We saw no one managing that child, primarily because it was a thousand degrees and I was focused on buying toothpaste and getting back to the hotel to cool off in the pool. I am painfully aware of the horror in that sentence—I ignored a hungry child so that I could get to the pool faster. But Lee and I have since talked about it a lot, and those signs—don’t give money to street children—are kind of a cue to us: there’s more here than meets the eye.
Here’s the thing: we don’t know what we don’t know, except that we know we don’t know. We DO know that there are children in the world who are forced or manipulated into begging. We know that there are begging children who are managed by adults, by their parents, by older children. My bleeding heart can’t distinguish between a toddler in need and a toddler being groomed for a life of crime or pain or misery.
All I know is that I don’t want to make things worse.
Children should not live on the street. The world has gotten something seriously wrong when children don’t have enough to eat, don’t have a place to sleep, don’t have safety and security and loving adult guidance. This mama’s heart breaks every time I see children begging. I want to simultaneously weep or scream or hug them or stick my head back in the sand and pretend things can’t possibly be as bad as all that.
When we were in Kathmandu, we passed a group of children; the eldest was begging, the next-eldest were supervising a toddler and a baby. When the eldest boy (who seemed about twelve, maybe) asked me for money, I kept walking. Around the corner, though, I saw a man selling tangerines, so I bought a dozen, then ran back and handed the bag to the children. No money, no words, no chance for them to ask for more. Just fruit. Added bonus—the tangerine guy got a few rupees.
I felt okay about that. There’ve been too many moments, too many interactions that I didn’t feel good about. It’s always hard to know what to do, and I think there might not be a right answer, just a tragic litany of wrong and wronger answers.
I try not to brush children off, but we never know what the circumstances are or how to read the cues, and where children are concerned, interacting is always tricky.
Once, in Vietnam, a little girl fell into step beside me and just strolled along with us for a long while. She was adorable, maybe four or so; I stopped and helped her zip up her jacket, looking around for her grown-up. There was no one. It wasn’t a huge town, so maybe she was just out for a wander? We reached the edge of the touristy area, and I didn’t know what in the world to do about my new little buddy. Take her back to where she had first glommed on? Turn her around and point back in that direction? Take her with us to our hotel? Start knocking on doors? I was uncomfortable letting her wander unsupervised past the historic district where we’d found her. I finally found a shopkeeper who spoke enough English to understand me, and he took over. It’s a different culture, one in which perhaps it wasn’t terribly strange for a child to be wandering alone, but I didn’t want to be the foreigner who misunderstood the situation and caused a problem. Was she a street child, or just a lost little girl who had no reason to panic, because her community takes care of their own? I will never know.
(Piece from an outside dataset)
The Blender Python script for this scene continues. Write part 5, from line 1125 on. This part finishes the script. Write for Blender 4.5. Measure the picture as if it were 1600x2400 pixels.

Sometimes a child will hand us an American coin, asking us to change it to the local currency. That always feels … sticky. Like perhaps we should walk away without engaging. Which is what we do.
When we arrived in Bangladesh in December, Lee and I went out the first evening in different directions. I was in search of clothing more modest than my usual shorts and sleeveless, while he was just strolling, taking in the vibe of Dhaka. He texted me a couple of times about kids, but I was so engaged in my shopping expedition that I didn’t pay much attention. When we finally met back up at the hotel, I realized he was slightly rattled by his experience.
A group of four boys—two preschool-ish aged, two who were more like 8-10 years old—had approached him on the street. The older boys hung back a little, while the younger ones wrapped themselves around his legs. Their hands roved up and down, searching for his pockets. Luckily his wallet is so light and small it’s hard to detect. Of course he was instantly shouting at them and shaking them off, but even an hour later, when he told me about it, I could see the cognitive dissonance it had caused him. Shouting at little children feels wrong.
Everything about street children feels wrong.